Temos apresentado, em várias ocasiões, como missão profética da Igreja, veemente apelo pela manutenção dos limites da Área de Preservação Ambiental Chapada do Lagoão, fixados em 2007, no município de Araçuaí, diante do Projeto de Lei apresentado ao Poder Legislativo, em fevereiro deste ano, que propõe a sua redução em 23%. Compreendemos que essa discussão e decisão não podem se restringir aos residentes e proprietários nas cercanias daquela APA, dado a um princípio muito claro em vários documentos do Papa Francisco: na natureza, “Tudo está conectado”. Todas as nossas ações têm seus impactos. É preciso saber mitigar esses impactos, de maneira a prejudicar menos a Ecologia Integral. 

Verifica-se um sério risco de avanço de atividades minerárias naquela região, o que acarretaria sérios danos ambientais. Para além de interesses lucrativos, vale o cuidado pelo ser humano e pela natureza. A maior riqueza que temos em nosso Vale do Jequitinhonha não são as pedras preciosas, a monocultura do eucalipto, a extração do mármore ou do lítio. A maior riqueza do Vale do Jequitinhonha são as pessoas que nele vivem, com suas culturas, saberes, sabores e resistências. 

O que a APA Chapada do Lagoão precisa não é de redução de seus limites. Esta APA precisa é de interesse político, implementação de políticas públicas e investimentos em ecoturismo, agroecologia e na valorização da cultura e saberes dos povos que nela vivem. É preciso banir Fake News que amedrontam esses povos. É preciso implementar o “Plano de Manejo” e realizar formações com seus residentes para saber o que e como é possível trabalhar a rica diversidade desta área. 

Por isso, conclamo a todas as pessoas de boa vontade: representantes dos poderes constituídos no Município, representantes de entidades, pastores e pastoras de Igrejas cristãs, líderes religiosos em geral, para aprofundarmos os debates sobre as atividades minerárias em nossa região e sobre um modelo de mineração que possa gerar crescimento verdadeiro e responsável para o nosso Município e todo o Vale do Jequitinhonha. Não podemos nos omitir diante da sanha do lucro fácil e da degradação da Ecologia Integral. As gerações futuras vão cobrar nossas atitudes neste momento crucial para a nossa história. 

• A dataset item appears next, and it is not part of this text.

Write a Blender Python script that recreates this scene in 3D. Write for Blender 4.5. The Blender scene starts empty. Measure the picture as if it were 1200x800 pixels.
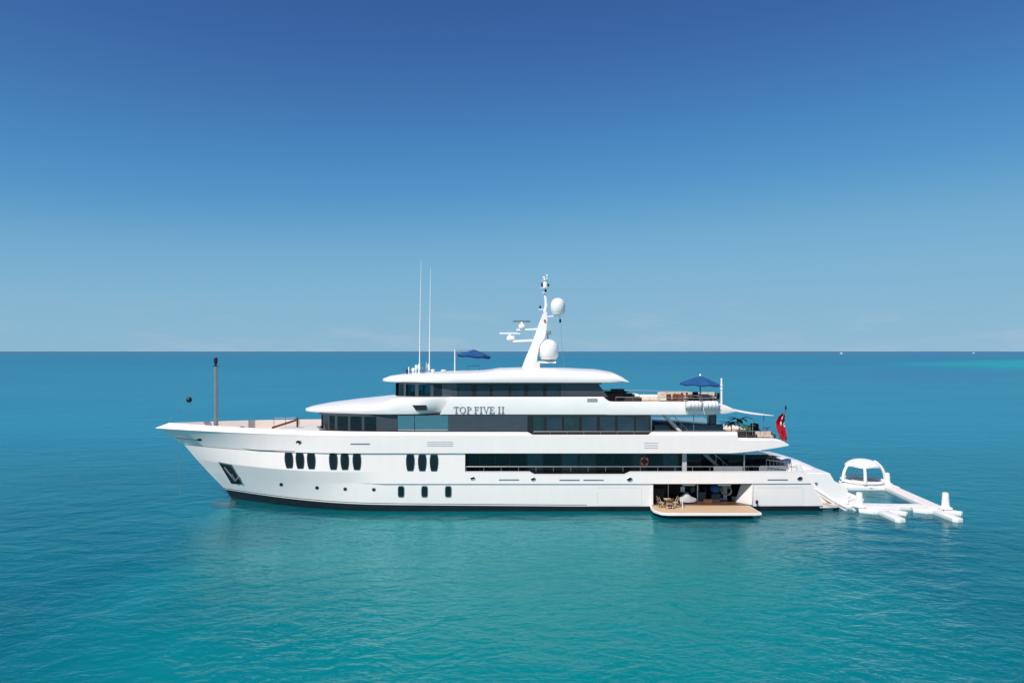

A dor pela partida do querido Papa Francisco é pungente, mas a confiança na feliz ressurreição, segundo a fé cristã, nos conforta e descortina um horizonte de esperança. Desde o plano espiritual e superior, o querido Papa Francisco olha para nós com seu sorriso largo, simples e cativante e nos pede que sejamos fiéis ao seu legado, a sua memória. Não basta admirar o seu testemunho de vida, é preciso colocar em prática os seus ensinamentos, cuidando dos mais necessitados e da “Casa Comum”.